I’m not going to engage in any hagiography with Brady’s career—you won’t be able to escape that, either—but suffice to say Falcons fans has plenty of reason to dislike him and did. His retirement is the sole gift he’s ever given this fanbase, and while it’s extremely belated, we’ll take it. That retirement also completes a startling, speedy detonation of the NFC South, one that has seen the winningest coach in the division hang it up and one of the best quarterbacks of all time leave, and once the dust settles there will be four weakness-riddled football teams in this division.

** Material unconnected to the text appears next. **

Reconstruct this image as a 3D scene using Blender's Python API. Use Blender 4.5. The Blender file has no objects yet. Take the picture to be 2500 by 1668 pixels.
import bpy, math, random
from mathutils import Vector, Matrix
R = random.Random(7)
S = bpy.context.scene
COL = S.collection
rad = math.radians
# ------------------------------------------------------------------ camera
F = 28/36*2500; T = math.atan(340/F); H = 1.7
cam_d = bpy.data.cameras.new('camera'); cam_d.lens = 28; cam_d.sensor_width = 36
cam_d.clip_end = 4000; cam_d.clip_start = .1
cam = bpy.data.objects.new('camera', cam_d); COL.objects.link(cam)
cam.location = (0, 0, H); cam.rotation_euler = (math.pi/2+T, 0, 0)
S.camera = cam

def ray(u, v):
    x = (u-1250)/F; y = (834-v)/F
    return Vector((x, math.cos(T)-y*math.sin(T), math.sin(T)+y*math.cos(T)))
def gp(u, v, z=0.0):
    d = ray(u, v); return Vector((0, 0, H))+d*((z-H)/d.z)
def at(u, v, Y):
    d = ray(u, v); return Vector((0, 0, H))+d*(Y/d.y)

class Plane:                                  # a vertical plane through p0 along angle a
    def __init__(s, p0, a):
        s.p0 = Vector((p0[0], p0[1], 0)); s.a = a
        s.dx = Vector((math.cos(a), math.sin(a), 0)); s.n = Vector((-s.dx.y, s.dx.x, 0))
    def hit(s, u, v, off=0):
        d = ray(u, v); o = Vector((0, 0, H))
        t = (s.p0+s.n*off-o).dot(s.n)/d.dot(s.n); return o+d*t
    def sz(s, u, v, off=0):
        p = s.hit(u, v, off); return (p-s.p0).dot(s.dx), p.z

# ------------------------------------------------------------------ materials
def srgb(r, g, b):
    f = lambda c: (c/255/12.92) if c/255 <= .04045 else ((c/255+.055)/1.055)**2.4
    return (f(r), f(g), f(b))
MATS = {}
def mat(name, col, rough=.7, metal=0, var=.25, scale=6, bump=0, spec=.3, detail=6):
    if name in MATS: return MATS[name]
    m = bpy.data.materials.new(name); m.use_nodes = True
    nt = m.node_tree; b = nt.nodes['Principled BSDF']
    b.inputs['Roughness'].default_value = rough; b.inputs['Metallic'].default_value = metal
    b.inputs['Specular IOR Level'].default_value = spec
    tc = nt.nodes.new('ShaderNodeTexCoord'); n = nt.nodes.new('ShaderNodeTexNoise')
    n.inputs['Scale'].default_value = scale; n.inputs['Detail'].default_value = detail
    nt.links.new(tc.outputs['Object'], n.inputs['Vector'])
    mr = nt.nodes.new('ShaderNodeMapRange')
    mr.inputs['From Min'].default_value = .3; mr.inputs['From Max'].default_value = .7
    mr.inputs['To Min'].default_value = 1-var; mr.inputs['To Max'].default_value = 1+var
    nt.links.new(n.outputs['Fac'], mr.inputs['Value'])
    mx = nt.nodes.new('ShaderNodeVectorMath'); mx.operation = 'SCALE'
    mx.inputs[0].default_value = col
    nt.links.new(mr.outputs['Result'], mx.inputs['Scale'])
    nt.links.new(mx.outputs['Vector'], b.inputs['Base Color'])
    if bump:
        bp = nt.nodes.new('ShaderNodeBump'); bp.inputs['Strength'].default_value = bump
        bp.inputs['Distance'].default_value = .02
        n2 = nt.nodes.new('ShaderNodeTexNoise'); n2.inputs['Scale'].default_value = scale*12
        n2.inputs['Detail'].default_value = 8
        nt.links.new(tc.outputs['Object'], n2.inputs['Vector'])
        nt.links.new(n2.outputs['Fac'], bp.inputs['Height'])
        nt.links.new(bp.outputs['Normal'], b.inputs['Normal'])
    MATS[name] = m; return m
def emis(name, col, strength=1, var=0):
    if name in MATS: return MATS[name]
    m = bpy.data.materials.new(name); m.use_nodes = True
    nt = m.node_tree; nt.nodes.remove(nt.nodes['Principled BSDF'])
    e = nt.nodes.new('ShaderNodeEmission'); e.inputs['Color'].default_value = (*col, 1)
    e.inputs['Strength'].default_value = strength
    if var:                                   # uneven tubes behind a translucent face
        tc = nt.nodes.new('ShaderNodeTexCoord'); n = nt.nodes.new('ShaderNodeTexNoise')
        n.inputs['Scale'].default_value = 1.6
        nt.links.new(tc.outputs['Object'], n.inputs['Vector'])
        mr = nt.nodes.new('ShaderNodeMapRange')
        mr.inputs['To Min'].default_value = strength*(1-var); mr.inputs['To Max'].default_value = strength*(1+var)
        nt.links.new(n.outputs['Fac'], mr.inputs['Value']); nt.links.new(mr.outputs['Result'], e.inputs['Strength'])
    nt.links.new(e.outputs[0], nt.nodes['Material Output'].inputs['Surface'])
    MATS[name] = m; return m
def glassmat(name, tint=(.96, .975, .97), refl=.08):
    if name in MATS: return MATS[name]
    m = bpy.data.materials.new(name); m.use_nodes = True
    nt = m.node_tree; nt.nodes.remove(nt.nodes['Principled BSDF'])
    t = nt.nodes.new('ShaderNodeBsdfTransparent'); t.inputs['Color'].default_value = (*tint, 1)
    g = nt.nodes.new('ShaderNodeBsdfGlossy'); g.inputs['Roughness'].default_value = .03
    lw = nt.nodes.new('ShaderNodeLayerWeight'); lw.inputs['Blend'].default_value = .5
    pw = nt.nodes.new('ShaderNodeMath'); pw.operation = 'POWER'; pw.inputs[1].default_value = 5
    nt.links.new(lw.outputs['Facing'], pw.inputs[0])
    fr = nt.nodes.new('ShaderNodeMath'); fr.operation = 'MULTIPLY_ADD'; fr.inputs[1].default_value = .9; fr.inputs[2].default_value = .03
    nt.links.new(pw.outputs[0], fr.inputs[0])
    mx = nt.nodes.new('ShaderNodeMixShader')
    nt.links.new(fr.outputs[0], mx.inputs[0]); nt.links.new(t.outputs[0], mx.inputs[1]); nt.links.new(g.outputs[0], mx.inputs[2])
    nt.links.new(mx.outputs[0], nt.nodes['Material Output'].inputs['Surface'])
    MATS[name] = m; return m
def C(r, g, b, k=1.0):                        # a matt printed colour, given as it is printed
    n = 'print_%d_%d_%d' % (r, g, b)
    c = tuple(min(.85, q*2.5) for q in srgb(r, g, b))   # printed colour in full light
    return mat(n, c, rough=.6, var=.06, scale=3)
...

I think any one of those teams can now credibly talk themselves into winning the division. The Panthers have enough quality pieces on defense and in their offensive supporting cast to think they can at least be a so-so team with better coaching (eh) and a better quarterback (more doable), and being so-so might win this thing. The Saints are a solid coach and a quarterback upgrade away from at least contending themselves, while the Buccaneers can at least surrounded Kyle Trask or their TBD starter with a diminished but still capable roster. The Falcons have the sole established quarterback now and could, with a really good offseason, also be at least solid and vault themselves into contention in perhaps the weakest division in football in 2022. Whether this moves up the timetable for Atlanta and forces them to consider making some win-now moves in light of the opportunity remains to be seen, but my expectation at the moment is that some team is going to win the NFC South at 8-7-1 and it might even be Atlanta.

We’ll see where things stand after the offseason, though. For now, just be glad we won’t ever have to see the Falcons play Tom Brady again, assuming he stays retired.